[ExI] Cost/reliability tradeoff in long-term storage

Fri Dec 30 18:10:52 UTC 2011

This showed up on a closed list I read.  I asked the author if I could
repost it on this list.  He said yes and would appreciate feedback
because the economic model in an early stage.  Lots of meat here as
well as in the links.

Keith

Date: 28 Dec 2011 08:38:59 +0100
From: "David S. H. Rosenthal" <dshr at abitare.org>
Subject: Cost/reliability tradeoff in long-term storage

> Subject: Cost analysis of archiving methods
>
> I was thinking about trying to do a cost analysis on archiving methods...

The tradeoff between reliability and cost of long-term digital storage
is a difficult and important problem. I've been working on it for some
time.

> First, longevity of information is a "negative" feature: longevity is an
> absence of loss. There are no guarantees, only probabilities.
> Using multiple methods adds redundancy, lowering the probability of loss,
> raising the cost (sum of cost of each method plus overhead of setting up and
> deciding between them).
>
> Can costs and probabilities be quantified?
>

As regards the probability of loss, there are three problems:
- - You need to predict the probability.
- - The probability needs to be extremely low.
- - The probabilities of loss events, especially rare "black swan"
 events that lose large amounts of data, are highly correlated.
These mean that you will not have adequate data to make a viable
prediction.

Here is a talk I gave at the Netherlands B&G:

http://blog.dshr.org/2011/03/how-few-copies.html

based on this ACM Queue article:

http://queue.acm.org/detail.cfm?id=1866298

making essentially this argument. Here is a paper by Kevin Wylie et al
proposing a better metric than mine for data loss:

http://www.usenix.org/events/hotstorage10/tech/full_papers/Greenan.pdf

So the loss probability side of the equation is hard. How about the
cost side? It turns out that this is hard too.

> pvscost(M, K, Y) be the present value of the cost of setting up storage of K
> bits of storage using method M, and pvrcost(M, K, Y) be the (present value)
> of the cost of retrieving the data X years.  Only consider M for which the
> minimum time to store K bits is insignificant compared to Y; moving stars
> around doesn't apply.    Can we assume pvrcost(M, K, Y) decreases as Y
> increases? Maybe it's insignificant, although some of the methods discussed
> it isn't.

The problem here is that it has recently become clear that the
discounted cash flow method used to assign present values to future
costs works neither in practice nor in theory:
- - Here is work from the Bank of England showing that in practice
 investors use unrealistically high discount rates:
 http://www.bankofengland.co.uk/publications/speeches/2011/speech495.pdf
- - Here is work from the Santa Fe Institute & Yale showing that in
 theory the method depends on unrealistic assumptions:
 http://cowles.econ.yale.edu/P/cd/d17a/d1719.pdf
Here is a talk I gave at the Library of Congress at the start of the
work I'm currently doing to build an economic model of long-term
storage:
http://blog.dshr.org/2011/09/modeling-economics-of-long-term-storage.html

Here is a blog post on the current (primitive) state of this model:
http://blog.dshr.org/2011/12/cni-talk-on-economic-model.html

> The certainty of the probabilities decreases as X gets larger, to the point
> where it seemed impractical to do this work for longer than 100 years.
> Reliable data archiving for 100 years is a practical necessity, though, for
> contracts, life insurance policies, building blueprints, and other current
> data storage methods.  These are documents and information sources that we
> are using now, and conversion from physical to digital media for some of
> them requires more assurances of longevity.

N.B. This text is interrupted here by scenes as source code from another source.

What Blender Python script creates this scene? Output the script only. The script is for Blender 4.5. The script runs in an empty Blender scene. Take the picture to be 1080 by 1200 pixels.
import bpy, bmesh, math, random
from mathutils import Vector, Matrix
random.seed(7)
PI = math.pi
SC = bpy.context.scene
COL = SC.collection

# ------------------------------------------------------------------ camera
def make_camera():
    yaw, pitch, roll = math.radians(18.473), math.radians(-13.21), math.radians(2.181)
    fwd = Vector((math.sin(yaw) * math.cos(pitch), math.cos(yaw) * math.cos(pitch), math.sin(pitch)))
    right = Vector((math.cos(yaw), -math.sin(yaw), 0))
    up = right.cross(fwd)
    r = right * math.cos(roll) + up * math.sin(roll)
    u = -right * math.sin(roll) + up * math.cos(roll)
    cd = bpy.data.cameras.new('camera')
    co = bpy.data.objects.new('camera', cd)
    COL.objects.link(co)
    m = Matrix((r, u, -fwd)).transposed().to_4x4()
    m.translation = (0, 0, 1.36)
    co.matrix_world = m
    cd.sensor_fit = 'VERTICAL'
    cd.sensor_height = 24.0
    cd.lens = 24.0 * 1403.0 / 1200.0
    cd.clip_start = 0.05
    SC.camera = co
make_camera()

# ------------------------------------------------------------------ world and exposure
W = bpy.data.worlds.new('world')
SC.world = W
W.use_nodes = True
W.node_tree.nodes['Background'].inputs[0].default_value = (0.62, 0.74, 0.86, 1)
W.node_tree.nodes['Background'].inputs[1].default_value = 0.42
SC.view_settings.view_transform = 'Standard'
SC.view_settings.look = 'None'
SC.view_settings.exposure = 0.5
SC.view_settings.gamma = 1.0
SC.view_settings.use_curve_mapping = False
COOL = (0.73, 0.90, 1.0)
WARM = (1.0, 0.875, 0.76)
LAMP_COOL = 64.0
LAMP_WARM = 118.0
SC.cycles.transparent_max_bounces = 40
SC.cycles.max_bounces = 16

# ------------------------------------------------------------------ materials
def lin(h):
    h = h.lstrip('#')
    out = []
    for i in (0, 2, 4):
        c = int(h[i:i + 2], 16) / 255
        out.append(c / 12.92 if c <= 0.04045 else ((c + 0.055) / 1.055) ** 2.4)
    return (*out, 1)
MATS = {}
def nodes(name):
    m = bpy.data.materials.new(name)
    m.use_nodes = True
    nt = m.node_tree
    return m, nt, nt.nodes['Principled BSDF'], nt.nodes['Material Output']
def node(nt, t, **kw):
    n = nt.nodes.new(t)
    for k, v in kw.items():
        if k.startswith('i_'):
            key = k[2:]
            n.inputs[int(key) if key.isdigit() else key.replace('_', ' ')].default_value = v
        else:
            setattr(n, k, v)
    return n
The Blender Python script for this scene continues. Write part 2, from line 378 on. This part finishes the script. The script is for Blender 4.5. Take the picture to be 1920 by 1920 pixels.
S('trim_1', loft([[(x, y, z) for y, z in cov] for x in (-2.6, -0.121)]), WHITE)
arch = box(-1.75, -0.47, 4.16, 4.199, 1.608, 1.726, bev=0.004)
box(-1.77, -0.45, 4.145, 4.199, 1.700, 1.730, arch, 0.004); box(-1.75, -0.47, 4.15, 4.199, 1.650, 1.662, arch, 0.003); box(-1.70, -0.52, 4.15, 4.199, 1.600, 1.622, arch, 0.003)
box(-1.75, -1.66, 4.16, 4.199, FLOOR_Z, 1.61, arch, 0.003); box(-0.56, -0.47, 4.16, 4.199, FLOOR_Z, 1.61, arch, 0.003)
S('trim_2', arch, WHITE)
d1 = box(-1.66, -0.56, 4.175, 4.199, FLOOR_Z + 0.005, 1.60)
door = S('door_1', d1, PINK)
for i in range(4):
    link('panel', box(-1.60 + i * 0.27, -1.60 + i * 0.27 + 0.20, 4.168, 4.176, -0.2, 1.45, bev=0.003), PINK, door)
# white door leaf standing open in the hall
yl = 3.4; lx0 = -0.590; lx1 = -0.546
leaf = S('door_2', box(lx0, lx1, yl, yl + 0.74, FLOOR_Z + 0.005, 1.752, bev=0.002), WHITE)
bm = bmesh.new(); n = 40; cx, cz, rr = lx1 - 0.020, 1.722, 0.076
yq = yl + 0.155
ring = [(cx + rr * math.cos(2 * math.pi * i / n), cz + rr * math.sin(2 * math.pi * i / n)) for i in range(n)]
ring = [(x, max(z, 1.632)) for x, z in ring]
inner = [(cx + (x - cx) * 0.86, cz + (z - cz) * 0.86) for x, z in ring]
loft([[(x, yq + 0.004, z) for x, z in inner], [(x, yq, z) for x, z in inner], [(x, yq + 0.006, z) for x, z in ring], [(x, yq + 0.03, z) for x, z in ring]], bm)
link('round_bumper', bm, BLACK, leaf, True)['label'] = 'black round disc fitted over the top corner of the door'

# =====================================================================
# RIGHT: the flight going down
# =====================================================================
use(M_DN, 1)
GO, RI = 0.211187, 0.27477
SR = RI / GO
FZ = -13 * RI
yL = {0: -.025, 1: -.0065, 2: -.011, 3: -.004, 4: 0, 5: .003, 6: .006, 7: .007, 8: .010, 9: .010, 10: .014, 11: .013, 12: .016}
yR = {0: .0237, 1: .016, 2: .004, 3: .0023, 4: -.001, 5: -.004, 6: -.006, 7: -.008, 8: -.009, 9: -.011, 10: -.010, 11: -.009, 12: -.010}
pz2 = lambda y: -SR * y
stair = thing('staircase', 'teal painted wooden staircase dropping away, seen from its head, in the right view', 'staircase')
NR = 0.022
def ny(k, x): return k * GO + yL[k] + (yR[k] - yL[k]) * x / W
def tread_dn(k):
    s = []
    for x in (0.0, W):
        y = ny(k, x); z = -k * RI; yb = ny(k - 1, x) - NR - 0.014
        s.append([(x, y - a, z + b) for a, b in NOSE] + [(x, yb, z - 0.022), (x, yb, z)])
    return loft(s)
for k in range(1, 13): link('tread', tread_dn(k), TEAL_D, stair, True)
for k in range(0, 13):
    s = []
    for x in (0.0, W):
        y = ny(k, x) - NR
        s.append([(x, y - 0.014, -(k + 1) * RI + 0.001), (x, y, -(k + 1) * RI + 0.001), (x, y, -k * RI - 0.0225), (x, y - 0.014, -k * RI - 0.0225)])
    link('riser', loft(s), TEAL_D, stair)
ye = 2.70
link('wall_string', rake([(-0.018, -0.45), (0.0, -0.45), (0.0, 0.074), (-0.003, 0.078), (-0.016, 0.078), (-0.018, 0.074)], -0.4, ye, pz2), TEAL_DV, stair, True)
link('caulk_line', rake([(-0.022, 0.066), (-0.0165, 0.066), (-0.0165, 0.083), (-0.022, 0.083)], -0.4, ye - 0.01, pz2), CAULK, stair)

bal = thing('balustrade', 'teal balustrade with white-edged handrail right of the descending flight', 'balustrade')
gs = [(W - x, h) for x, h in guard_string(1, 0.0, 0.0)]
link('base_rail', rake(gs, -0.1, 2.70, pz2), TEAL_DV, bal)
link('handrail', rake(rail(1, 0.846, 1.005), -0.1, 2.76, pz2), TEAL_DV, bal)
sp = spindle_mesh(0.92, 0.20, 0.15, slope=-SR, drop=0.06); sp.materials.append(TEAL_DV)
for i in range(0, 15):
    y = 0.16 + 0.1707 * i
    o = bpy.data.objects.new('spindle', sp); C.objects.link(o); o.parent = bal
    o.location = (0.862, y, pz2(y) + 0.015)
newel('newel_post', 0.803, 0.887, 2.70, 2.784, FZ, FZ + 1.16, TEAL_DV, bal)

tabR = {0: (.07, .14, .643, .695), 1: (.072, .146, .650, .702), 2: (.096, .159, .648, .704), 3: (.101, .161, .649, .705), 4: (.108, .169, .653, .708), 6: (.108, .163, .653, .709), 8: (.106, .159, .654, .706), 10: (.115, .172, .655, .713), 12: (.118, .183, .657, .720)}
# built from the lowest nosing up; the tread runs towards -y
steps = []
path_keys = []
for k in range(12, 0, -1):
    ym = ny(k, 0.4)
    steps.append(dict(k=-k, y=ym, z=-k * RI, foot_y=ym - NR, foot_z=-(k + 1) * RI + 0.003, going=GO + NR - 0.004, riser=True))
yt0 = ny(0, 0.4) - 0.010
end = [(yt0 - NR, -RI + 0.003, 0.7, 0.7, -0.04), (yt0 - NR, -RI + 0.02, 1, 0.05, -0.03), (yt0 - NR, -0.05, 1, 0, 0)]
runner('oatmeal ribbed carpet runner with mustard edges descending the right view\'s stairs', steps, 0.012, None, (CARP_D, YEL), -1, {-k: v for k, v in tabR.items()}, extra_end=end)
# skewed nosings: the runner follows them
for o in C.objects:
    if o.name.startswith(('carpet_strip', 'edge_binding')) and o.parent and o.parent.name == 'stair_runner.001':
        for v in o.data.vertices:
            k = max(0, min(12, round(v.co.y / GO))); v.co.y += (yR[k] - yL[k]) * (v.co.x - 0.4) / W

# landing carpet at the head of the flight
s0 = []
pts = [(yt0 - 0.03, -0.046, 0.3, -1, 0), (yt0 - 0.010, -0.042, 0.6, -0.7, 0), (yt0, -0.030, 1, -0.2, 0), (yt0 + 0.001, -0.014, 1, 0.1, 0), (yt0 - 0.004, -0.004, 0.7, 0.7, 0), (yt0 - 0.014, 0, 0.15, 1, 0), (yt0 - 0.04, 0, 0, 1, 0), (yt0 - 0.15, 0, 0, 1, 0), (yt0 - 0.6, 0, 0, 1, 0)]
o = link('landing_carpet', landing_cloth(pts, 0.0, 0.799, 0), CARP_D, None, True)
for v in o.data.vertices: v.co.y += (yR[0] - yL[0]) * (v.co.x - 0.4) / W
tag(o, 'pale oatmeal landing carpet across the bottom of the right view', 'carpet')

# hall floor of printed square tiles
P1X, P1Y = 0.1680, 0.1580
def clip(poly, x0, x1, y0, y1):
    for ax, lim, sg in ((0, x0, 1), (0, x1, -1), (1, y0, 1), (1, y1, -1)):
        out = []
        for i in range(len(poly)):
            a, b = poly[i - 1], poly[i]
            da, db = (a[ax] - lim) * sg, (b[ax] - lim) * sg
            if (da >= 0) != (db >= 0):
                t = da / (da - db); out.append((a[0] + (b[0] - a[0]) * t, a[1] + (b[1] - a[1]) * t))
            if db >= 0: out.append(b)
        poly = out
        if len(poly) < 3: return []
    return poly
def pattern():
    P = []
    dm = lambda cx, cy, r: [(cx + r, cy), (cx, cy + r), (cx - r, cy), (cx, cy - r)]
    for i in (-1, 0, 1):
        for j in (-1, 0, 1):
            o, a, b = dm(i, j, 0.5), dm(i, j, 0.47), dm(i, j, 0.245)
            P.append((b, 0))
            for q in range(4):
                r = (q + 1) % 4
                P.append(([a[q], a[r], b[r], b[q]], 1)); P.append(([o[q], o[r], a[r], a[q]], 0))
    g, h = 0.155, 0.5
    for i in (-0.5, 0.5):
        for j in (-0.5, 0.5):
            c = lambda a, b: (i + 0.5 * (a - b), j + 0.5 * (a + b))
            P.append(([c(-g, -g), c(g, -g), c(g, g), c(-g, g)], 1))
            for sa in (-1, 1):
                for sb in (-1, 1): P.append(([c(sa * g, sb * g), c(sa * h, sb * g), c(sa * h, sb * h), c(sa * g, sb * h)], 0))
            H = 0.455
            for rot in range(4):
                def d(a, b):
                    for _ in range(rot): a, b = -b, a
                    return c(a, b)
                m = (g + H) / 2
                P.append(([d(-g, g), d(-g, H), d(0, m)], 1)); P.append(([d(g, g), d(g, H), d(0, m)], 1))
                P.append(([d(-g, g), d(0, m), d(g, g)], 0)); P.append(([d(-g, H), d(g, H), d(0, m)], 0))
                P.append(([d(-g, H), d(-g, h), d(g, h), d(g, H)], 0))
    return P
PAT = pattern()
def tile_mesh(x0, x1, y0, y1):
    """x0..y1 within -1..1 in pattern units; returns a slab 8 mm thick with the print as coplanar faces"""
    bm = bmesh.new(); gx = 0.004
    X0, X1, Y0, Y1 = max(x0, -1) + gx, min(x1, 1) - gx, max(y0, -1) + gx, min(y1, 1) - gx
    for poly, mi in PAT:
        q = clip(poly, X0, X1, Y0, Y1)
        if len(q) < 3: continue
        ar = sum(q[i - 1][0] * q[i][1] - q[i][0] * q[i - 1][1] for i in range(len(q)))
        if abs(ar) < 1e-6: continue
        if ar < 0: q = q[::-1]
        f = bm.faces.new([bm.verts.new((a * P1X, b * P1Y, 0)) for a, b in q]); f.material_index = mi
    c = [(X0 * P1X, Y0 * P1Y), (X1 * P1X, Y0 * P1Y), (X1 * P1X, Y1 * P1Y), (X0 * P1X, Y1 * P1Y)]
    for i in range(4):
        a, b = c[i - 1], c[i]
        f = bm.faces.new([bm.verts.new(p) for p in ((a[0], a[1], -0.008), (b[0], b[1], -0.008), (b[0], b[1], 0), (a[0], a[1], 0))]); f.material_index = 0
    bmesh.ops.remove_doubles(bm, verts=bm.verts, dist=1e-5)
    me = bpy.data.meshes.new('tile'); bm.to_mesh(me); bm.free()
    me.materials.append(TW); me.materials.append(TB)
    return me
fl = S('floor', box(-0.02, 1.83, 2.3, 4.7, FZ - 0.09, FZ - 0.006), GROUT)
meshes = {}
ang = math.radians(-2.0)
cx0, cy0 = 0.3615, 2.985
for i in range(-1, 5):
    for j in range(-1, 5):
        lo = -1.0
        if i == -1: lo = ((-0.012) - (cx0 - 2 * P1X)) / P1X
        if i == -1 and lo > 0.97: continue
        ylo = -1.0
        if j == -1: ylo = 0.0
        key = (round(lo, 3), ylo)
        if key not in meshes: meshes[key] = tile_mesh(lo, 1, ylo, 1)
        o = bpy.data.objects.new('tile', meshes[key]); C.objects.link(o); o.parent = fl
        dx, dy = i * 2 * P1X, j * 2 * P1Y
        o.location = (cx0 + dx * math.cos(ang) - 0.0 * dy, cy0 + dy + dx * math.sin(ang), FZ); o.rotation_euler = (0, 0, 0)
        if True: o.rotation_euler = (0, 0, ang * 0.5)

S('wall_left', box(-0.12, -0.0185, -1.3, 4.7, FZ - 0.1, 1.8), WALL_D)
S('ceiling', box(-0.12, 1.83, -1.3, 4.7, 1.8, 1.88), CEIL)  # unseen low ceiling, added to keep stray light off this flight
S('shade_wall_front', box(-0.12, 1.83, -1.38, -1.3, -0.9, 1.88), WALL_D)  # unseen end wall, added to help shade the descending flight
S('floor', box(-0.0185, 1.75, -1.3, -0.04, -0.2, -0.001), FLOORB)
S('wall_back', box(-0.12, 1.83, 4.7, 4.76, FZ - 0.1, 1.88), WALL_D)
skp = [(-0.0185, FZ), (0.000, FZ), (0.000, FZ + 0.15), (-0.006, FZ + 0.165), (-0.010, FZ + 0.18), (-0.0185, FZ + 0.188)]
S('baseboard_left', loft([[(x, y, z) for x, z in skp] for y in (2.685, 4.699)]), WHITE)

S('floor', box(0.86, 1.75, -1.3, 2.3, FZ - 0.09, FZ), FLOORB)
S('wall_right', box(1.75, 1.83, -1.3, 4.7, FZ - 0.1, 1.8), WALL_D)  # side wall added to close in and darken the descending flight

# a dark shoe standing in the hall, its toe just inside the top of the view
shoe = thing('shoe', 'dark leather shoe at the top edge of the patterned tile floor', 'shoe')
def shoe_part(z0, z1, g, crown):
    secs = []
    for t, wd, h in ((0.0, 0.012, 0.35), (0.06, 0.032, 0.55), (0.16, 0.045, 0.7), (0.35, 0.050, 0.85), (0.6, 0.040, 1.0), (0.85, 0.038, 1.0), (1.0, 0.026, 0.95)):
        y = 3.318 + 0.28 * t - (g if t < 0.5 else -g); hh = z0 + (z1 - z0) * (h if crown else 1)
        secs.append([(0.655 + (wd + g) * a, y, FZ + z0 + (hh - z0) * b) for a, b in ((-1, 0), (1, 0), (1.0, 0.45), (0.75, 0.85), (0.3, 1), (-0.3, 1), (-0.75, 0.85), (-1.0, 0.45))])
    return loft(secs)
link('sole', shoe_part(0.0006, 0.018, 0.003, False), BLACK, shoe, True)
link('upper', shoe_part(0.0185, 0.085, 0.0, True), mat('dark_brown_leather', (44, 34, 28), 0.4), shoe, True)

Indeed. Alas, the assumption seems to be that society can happily
convert everything to digital form and all will be well because:
Kryder's Law (exponential drop in disk price) will continue and disks
are remarkably reliable (which they are). In the short term the Thai
floods disprove this. In the not-so-longer term this paper:
http://www.dssc.ece.cmu.edu/research/pdfs/After_Hard_Drives.pdf
casts considerable doubt.

Note that one major problem is because long-term data archiving is a
very small part of the overall data storage market, and because most
people believe that the problem is trivial, the premium they are
willing to pay for a perceived high probability of long-term survival
of data over the cost of regular storage is small. Thus building
products specifically for archival use is unrewarding.  Long-term
storage systems have to be built from consumer or enterprise storage
components to be economic. The search for ultra-reliable storage media
is futile, because you're never going to be sure enough of the medium's
persistence, you're never going to be able to afford it, and the
reliability of the medium is only a small part of the overall
reliability of the storage system.

       David.